> **DATASET CONTENT**:
○ ○ ○ ○
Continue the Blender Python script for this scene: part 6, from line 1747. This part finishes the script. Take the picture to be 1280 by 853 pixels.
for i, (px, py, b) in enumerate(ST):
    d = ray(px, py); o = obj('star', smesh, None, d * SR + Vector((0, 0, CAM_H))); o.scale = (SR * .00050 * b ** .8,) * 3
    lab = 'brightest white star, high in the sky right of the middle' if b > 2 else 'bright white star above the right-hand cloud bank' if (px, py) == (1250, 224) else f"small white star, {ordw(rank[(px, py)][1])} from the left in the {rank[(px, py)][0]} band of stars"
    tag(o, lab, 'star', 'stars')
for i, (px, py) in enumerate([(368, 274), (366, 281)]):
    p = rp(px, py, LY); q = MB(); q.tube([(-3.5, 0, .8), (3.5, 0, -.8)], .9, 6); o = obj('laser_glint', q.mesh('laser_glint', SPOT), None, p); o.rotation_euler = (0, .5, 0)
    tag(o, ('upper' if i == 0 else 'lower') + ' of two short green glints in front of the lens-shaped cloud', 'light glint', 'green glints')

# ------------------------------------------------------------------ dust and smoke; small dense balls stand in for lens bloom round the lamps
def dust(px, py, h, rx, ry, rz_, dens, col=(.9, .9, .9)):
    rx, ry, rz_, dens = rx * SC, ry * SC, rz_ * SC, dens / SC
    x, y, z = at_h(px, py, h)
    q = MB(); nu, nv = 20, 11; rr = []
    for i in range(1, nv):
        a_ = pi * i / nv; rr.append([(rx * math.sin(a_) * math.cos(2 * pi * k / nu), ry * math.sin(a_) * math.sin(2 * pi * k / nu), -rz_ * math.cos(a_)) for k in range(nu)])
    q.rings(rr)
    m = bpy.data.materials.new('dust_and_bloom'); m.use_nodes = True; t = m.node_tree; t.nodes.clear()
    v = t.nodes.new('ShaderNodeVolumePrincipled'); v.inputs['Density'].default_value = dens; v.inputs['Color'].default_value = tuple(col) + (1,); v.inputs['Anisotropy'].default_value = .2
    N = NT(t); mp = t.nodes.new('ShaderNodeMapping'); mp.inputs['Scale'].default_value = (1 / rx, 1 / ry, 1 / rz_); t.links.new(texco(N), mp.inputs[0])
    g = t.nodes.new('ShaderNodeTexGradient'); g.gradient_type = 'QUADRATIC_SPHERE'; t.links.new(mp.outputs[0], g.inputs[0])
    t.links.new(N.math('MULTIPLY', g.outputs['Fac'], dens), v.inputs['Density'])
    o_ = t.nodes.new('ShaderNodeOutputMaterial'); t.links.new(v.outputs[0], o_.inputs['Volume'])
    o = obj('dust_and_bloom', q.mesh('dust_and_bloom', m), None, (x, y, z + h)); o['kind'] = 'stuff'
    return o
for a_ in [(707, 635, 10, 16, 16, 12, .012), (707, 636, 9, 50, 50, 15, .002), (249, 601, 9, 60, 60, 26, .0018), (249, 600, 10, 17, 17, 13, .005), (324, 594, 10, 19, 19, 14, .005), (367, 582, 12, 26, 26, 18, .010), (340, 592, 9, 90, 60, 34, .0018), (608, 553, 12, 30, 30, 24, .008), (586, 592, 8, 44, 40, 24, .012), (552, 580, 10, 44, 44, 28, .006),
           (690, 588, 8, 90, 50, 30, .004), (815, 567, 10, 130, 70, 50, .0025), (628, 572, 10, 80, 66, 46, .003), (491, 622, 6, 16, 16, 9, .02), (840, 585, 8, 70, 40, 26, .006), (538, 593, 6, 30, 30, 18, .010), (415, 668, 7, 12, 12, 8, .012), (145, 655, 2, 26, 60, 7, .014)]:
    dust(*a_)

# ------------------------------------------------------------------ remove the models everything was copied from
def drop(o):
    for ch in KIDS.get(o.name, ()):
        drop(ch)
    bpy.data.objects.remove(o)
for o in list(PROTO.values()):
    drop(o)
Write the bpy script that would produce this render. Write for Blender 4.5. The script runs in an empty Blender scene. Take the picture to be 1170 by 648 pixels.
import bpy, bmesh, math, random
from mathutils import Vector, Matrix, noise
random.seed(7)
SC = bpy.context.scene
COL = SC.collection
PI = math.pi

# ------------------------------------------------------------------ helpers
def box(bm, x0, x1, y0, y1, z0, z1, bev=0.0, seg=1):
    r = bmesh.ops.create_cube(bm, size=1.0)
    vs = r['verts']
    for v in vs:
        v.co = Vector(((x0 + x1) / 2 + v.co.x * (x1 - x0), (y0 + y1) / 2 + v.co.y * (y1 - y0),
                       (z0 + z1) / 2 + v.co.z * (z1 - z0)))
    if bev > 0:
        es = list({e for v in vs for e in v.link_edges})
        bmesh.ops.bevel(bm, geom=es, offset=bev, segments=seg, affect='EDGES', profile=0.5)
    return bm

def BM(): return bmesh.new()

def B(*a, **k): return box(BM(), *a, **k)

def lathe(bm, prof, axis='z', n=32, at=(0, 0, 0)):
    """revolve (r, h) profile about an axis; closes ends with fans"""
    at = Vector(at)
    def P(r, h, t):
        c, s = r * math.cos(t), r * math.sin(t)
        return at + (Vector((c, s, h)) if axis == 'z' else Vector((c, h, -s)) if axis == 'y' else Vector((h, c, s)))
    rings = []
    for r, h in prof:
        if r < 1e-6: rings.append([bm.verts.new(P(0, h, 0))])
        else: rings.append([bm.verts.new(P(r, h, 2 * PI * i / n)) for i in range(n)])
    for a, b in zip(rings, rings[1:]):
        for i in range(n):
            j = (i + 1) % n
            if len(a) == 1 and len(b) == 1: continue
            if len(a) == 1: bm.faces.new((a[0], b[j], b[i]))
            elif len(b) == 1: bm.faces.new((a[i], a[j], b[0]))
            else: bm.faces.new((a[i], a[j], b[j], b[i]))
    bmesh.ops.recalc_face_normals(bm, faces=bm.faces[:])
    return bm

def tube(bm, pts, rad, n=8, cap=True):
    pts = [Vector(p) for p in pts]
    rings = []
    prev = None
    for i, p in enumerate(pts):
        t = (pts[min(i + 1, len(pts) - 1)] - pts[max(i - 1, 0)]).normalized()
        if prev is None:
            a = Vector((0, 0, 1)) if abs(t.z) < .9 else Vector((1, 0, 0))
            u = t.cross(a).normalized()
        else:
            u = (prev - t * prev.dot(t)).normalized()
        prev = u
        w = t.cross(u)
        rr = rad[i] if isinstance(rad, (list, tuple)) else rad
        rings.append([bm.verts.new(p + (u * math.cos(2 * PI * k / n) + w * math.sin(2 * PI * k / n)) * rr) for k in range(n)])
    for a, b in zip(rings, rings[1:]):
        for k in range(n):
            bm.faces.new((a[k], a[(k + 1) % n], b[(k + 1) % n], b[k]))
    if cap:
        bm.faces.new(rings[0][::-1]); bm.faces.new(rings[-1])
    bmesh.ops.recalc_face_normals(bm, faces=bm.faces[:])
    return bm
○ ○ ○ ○
> **WRITTEN TASK**:
Take the lines above and print them exactly.

> **TASK ANSWER**:
Continue the Blender Python script for this scene: part 6, from line 1747. This part finishes the script. Take the picture to be 1280 by 853 pixels.
for i, (px, py, b) in enumerate(ST):
    d = ray(px, py); o = obj('star', smesh, None, d * SR + Vector((0, 0, CAM_H))); o.scale = (SR * .00050 * b ** .8,) * 3
    lab = 'brightest white star, high in the sky right of the middle' if b > 2 else 'bright white star above the right-hand cloud bank' if (px, py) == (1250, 224) else f"small white star, {ordw(rank[(px, py)][1])} from the left in the {rank[(px, py)][0]} band of stars"
    tag(o, lab, 'star', 'stars')
for i, (px, py) in enumerate([(368, 274), (366, 281)]):
    p = rp(px, py, LY); q = MB(); q.tube([(-3.5, 0, .8), (3.5, 0, -.8)], .9, 6); o = obj('laser_glint', q.mesh('laser_glint', SPOT), None, p); o.rotation_euler = (0, .5, 0)
    tag(o, ('upper' if i == 0 else 'lower') + ' of two short green glints in front of the lens-shaped cloud', 'light glint', 'green glints')

# ------------------------------------------------------------------ dust and smoke; small dense balls stand in for lens bloom round the lamps
def dust(px, py, h, rx, ry, rz_, dens, col=(.9, .9, .9)):
    rx, ry, rz_, dens = rx * SC, ry * SC, rz_ * SC, dens / SC
    x, y, z = at_h(px, py, h)
    q = MB(); nu, nv = 20, 11; rr = []
    for i in range(1, nv):
        a_ = pi * i / nv; rr.append([(rx * math.sin(a_) * math.cos(2 * pi * k / nu), ry * math.sin(a_) * math.sin(2 * pi * k / nu), -rz_ * math.cos(a_)) for k in range(nu)])
    q.rings(rr)
    m = bpy.data.materials.new('dust_and_bloom'); m.use_nodes = True; t = m.node_tree; t.nodes.clear()
    v = t.nodes.new('ShaderNodeVolumePrincipled'); v.inputs['Density'].default_value = dens; v.inputs['Color'].default_value = tuple(col) + (1,); v.inputs['Anisotropy'].default_value = .2
    N = NT(t); mp = t.nodes.new('ShaderNodeMapping'); mp.inputs['Scale'].default_value = (1 / rx, 1 / ry, 1 / rz_); t.links.new(texco(N), mp.inputs[0])
    g = t.nodes.new('ShaderNodeTexGradient'); g.gradient_type = 'QUADRATIC_SPHERE'; t.links.new(mp.outputs[0], g.inputs[0])
    t.links.new(N.math('MULTIPLY', g.outputs['Fac'], dens), v.inputs['Density'])
    o_ = t.nodes.new('ShaderNodeOutputMaterial'); t.links.new(v.outputs[0], o_.inputs['Volume'])
    o = obj('dust_and_bloom', q.mesh('dust_and_bloom', m), None, (x, y, z + h)); o['kind'] = 'stuff'
    return o
for a_ in [(707, 635, 10, 16, 16, 12, .012), (707, 636, 9, 50, 50, 15, .002), (249, 601, 9, 60, 60, 26, .0018), (249, 600, 10, 17, 17, 13, .005), (324, 594, 10, 19, 19, 14, .005), (367, 582, 12, 26, 26, 18, .010), (340, 592, 9, 90, 60, 34, .0018), (608, 553, 12, 30, 30, 24, .008), (586, 592, 8, 44, 40, 24, .012), (552, 580, 10, 44, 44, 28, .006),
           (690, 588, 8, 90, 50, 30, .004), (815, 567, 10, 130, 70, 50, .0025), (628, 572, 10, 80, 66, 46, .003), (491, 622, 6, 16, 16, 9, .02), (840, 585, 8, 70, 40, 26, .006), (538, 593, 6, 30, 30, 18, .010), (415, 668, 7, 12, 12, 8, .012), (145, 655, 2, 26, 60, 7, .014)]:
    dust(*a_)

# ------------------------------------------------------------------ remove the models everything was copied from
def drop(o):
    for ch in KIDS.get(o.name, ()):
        drop(ch)
    bpy.data.objects.remove(o)
for o in list(PROTO.values()):
    drop(o)
Write the bpy script that would produce this render. Write for Blender 4.5. The script runs in an empty Blender scene. Take the picture to be 1170 by 648 pixels.
import bpy, bmesh, math, random
from mathutils import Vector, Matrix, noise
random.seed(7)
SC = bpy.context.scene
COL = SC.collection
PI = math.pi

# ------------------------------------------------------------------ helpers
def box(bm, x0, x1, y0, y1, z0, z1, bev=0.0, seg=1):
    r = bmesh.ops.create_cube(bm, size=1.0)
    vs = r['verts']
    for v in vs:
        v.co = Vector(((x0 + x1) / 2 + v.co.x * (x1 - x0), (y0 + y1) / 2 + v.co.y * (y1 - y0),
                       (z0 + z1) / 2 + v.co.z * (z1 - z0)))
    if bev > 0:
        es = list({e for v in vs for e in v.link_edges})
        bmesh.ops.bevel(bm, geom=es, offset=bev, segments=seg, affect='EDGES', profile=0.5)
    return bm

def BM(): return bmesh.new()

def B(*a, **k): return box(BM(), *a, **k)

def lathe(bm, prof, axis='z', n=32, at=(0, 0, 0)):
    """revolve (r, h) profile about an axis; closes ends with fans"""
    at = Vector(at)
    def P(r, h, t):
        c, s = r * math.cos(t), r * math.sin(t)
        return at + (Vector((c, s, h)) if axis == 'z' else Vector((c, h, -s)) if axis == 'y' else Vector((h, c, s)))
    rings = []
    for r, h in prof:
        if r < 1e-6: rings.append([bm.verts.new(P(0, h, 0))])
        else: rings.append([bm.verts.new(P(r, h, 2 * PI * i / n)) for i in range(n)])
    for a, b in zip(rings, rings[1:]):
        for i in range(n):
            j = (i + 1) % n
            if len(a) == 1 and len(b) == 1: continue
            if len(a) == 1: bm.faces.new((a[0], b[j], b[i]))
            elif len(b) == 1: bm.faces.new((a[i], a[j], b[0]))
            else: bm.faces.new((a[i], a[j], b[j], b[i]))
    bmesh.ops.recalc_face_normals(bm, faces=bm.faces[:])
    return bm

def tube(bm, pts, rad, n=8, cap=True):
    pts = [Vector(p) for p in pts]
    rings = []
    prev = None
    for i, p in enumerate(pts):
        t = (pts[min(i + 1, len(pts) - 1)] - pts[max(i - 1, 0)]).normalized()
        if prev is None:
            a = Vector((0, 0, 1)) if abs(t.z) < .9 else Vector((1, 0, 0))
            u = t.cross(a).normalized()
        else:
            u = (prev - t * prev.dot(t)).normalized()
        prev = u
        w = t.cross(u)
        rr = rad[i] if isinstance(rad, (list, tuple)) else rad
        rings.append([bm.verts.new(p + (u * math.cos(2 * PI * k / n) + w * math.sin(2 * PI * k / n)) * rr) for k in range(n)])
    for a, b in zip(rings, rings[1:]):
        for k in range(n):
            bm.faces.new((a[k], a[(k + 1) % n], b[(k + 1) % n], b[k]))
    if cap:
        bm.faces.new(rings[0][::-1]); bm.faces.new(rings[-1])
    bmesh.ops.recalc_face_normals(bm, faces=bm.faces[:])
    return bm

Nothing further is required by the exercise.